Das Oberlandesgericht Graz hat die Ermittlungen gegen zwei ursprünglich aus Syrien stammende Brüder und die diesen zugeschriebenen „Liga Kultur“-Vereine in Graz und Wien beendet. Die Begründung: Die Ermittlungen haben mit drei Jahren und acht Monaten zu lange gedauert.
Die Staatsanwaltschaft Graz hatte seit Mitte März 2020 im Zuge der „Operation Luxor“ gegen die beiden ermittelt und sie verdächtigt, zwischen Oktober 2002 und November 2020 die Organisation des Österreich-Ablegers der Muslimbruderschaft sowie der terroristischen Hamas mitaufgebaut zu haben.
Maximale Ermittlungsdauer liegt bei drei Jahren
Das Oberlandesgericht (OLG) gab bereits Mitte Dezember einer Beschwerde des Wiener Rechtsanwalts Andreas Schweitzer, der die beiden vertritt, wegen überlanger Ermittlungsdauer Folge. Die Strafprozessordnung sieht vor, dass staatsanwaltschaftliche Ermittlungen grundsätzlich drei Jahre nicht übersteigen dürfen. Bis dahin ist entweder eine Anklage einzubringen oder das Verfahren einzustellen.
Insofern sind die beiden Gerichtsbeschlüsse keine große Überraschung. Gegen die Entscheidungen gibt es keine Beschwerdemöglichkeit mehr, sie sind rechtskräftig.
Verteidiger attestiert Staatsanwalt „Verfolgungswahn“
„Wo nichts ist, da ist nichts. Ich hoffe, dass der Staatsanwalt das jetzt auch endlich einsieht“, hielt Schweitzer dazu Donnerstagmittag fest. Er attestierte dem zuständigen Staatsanwalt, „mit Verfolgungswahn“ gegen seine Mandanten vorgegangen zu sein: „Das entspricht nicht der Rechtsstaatlichkeit.“
Lange Liste an Vorwürfen
Ermittelt worden war gegen die seit vielen Jahren in Österreich aufhältigen Männer wegen terroristischer Vereinigung, krimineller Organisation und staatsfeindlicher Verbindungen.
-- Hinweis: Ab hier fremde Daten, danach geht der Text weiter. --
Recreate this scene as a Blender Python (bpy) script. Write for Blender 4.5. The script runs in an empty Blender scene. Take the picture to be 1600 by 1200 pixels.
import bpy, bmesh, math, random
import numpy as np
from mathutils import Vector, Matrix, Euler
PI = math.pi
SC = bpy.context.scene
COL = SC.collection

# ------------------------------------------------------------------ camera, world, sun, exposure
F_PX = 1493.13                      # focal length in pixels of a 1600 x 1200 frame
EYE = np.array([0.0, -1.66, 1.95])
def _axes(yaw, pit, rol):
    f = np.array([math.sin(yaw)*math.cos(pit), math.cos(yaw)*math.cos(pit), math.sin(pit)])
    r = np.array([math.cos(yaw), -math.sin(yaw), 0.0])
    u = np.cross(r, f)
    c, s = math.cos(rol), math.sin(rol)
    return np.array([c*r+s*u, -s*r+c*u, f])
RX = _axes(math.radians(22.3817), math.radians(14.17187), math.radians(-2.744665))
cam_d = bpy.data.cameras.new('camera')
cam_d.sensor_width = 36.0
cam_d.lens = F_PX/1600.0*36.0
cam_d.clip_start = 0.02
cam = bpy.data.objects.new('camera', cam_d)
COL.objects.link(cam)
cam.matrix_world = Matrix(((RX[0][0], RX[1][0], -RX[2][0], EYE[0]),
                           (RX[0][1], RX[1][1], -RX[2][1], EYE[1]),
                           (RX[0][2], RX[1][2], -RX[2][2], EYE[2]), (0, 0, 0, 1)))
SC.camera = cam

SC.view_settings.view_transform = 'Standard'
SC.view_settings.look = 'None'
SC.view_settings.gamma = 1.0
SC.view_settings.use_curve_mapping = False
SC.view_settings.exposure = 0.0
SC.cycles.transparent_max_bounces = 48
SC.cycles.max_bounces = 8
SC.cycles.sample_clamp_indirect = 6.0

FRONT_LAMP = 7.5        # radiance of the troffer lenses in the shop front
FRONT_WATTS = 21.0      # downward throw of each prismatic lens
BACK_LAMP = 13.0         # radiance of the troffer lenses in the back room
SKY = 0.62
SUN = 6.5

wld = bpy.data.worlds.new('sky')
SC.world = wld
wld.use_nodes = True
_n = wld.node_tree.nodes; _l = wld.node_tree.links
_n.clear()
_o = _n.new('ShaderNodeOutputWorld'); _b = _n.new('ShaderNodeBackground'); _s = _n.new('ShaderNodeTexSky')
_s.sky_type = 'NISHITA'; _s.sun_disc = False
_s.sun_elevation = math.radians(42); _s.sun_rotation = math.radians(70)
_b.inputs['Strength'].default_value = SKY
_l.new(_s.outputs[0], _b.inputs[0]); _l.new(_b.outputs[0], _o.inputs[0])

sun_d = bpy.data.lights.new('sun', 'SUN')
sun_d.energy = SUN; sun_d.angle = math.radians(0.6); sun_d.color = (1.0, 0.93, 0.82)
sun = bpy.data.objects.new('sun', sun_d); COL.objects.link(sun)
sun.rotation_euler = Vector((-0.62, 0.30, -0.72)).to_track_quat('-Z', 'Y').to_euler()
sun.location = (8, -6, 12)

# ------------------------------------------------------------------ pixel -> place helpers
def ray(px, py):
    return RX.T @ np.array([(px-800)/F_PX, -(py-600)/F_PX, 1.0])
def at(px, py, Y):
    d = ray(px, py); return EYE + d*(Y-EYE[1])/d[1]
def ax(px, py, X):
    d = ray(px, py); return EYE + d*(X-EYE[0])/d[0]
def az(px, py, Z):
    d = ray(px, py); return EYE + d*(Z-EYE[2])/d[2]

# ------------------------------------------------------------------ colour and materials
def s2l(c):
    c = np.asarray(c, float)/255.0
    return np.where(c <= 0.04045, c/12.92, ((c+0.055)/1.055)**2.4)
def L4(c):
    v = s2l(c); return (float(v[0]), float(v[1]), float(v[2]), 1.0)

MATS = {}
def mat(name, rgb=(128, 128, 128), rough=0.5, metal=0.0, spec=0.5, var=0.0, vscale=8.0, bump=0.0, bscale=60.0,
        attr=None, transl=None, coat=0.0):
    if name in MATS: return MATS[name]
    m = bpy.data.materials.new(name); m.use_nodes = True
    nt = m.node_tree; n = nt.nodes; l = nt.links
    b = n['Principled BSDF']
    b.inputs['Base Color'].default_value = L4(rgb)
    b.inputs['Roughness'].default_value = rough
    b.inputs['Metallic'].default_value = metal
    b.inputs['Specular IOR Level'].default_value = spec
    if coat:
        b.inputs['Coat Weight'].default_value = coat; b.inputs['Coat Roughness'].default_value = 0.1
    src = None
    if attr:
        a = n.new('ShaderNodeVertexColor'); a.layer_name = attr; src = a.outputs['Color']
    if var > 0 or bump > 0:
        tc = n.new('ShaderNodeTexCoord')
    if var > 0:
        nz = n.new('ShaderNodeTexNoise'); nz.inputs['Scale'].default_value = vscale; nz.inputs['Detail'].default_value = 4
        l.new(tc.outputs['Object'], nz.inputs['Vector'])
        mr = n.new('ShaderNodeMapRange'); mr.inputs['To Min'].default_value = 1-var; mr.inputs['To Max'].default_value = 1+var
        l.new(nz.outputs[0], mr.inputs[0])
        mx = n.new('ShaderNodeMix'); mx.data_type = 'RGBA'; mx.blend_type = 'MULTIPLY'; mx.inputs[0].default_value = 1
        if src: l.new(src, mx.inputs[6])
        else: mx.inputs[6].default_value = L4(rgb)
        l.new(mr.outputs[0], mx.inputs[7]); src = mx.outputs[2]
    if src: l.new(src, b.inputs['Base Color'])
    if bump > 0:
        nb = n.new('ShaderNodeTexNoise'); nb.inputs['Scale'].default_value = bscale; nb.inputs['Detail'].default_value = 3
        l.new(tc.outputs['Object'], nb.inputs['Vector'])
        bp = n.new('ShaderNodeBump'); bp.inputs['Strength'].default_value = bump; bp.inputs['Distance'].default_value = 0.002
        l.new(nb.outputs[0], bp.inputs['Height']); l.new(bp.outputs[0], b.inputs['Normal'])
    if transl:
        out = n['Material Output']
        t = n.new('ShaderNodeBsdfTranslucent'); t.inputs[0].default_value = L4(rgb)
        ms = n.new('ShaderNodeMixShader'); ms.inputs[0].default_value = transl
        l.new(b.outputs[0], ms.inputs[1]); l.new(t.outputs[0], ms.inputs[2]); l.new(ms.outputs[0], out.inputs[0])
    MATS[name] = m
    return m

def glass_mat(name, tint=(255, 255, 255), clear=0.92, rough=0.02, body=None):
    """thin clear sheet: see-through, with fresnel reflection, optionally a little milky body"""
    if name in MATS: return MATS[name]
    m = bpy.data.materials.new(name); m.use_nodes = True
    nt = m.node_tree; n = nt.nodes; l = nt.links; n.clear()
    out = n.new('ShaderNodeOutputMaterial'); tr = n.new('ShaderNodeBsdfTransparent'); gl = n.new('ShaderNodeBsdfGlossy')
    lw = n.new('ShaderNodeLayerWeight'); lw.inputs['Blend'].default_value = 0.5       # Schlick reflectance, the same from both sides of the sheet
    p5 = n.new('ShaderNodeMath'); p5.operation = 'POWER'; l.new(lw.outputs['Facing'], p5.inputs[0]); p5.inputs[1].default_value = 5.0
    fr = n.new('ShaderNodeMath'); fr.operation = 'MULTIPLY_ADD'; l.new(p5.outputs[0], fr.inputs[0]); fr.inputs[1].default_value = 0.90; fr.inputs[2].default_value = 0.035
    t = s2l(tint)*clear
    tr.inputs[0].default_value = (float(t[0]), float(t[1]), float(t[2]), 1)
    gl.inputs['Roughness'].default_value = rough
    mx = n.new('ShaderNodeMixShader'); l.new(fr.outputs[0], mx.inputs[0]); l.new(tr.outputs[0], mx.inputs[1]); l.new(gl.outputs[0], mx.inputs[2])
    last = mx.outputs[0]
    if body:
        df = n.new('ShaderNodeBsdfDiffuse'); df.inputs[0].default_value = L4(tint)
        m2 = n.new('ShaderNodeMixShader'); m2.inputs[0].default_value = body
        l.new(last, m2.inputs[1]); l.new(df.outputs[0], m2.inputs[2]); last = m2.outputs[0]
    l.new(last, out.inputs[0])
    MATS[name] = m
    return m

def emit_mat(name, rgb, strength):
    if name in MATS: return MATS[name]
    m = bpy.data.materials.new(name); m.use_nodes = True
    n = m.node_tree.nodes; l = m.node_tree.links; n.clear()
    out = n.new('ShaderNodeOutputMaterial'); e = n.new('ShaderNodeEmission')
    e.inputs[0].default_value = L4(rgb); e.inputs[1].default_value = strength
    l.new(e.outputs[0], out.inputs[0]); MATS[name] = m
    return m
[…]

Der eine Bruder hätte - auch im Rahmen ein Lehr- und Werbetätigkeit an der Islamischen Religionspädagogischen Akademie - die Ziele der Muslimbruderschaft und der Hamas, insbesondere die Errichtung eines islamischen Parallelstaates in Österreich, beworben, neue Mitglieder angeworben und diese ideologisch ausgebildet, vermeinte der Staatsanwalt.
Den anderen Bruder verdächtigte er, zur Umsetzung der radikalislamistischen Ideologie sowie der Ziele der Muslimbruderschaft und der Hamas ein „Netzwerk aus Verbänden“ aufgebaut und damit terroristische Propaganda betrieben zu haben.
Die solcherart Beschuldigten bekannten sich zwar zur allgemeinen Strömung der Muslimbruderschaft, stritten im Ermittlungsverfahren aber eine Mitgliedschaft ab und wiesen sämtliche gegen sie gerichteten Vorwürfe - vor allem was die Hamas betrifft - zurück. Sie waren im Zug der „Operation Luxor“ neben etlichen weiteren Verdächtigen in den Fokus des Staatsschutzes geraten.
Ermittlungsakt mit 45 Bänden
Gegen 80 Beschuldigte und 26 Verbände wurde strafrechtlich ermittelt, 45 Bände und 2780 Ordnungsnummern umfasste der Ermittlungsakt, sichergestelltes Datenmaterial im Umfang von 200 Terabyte musste aus dem Arabischen ins Deutsche übersetzt werden.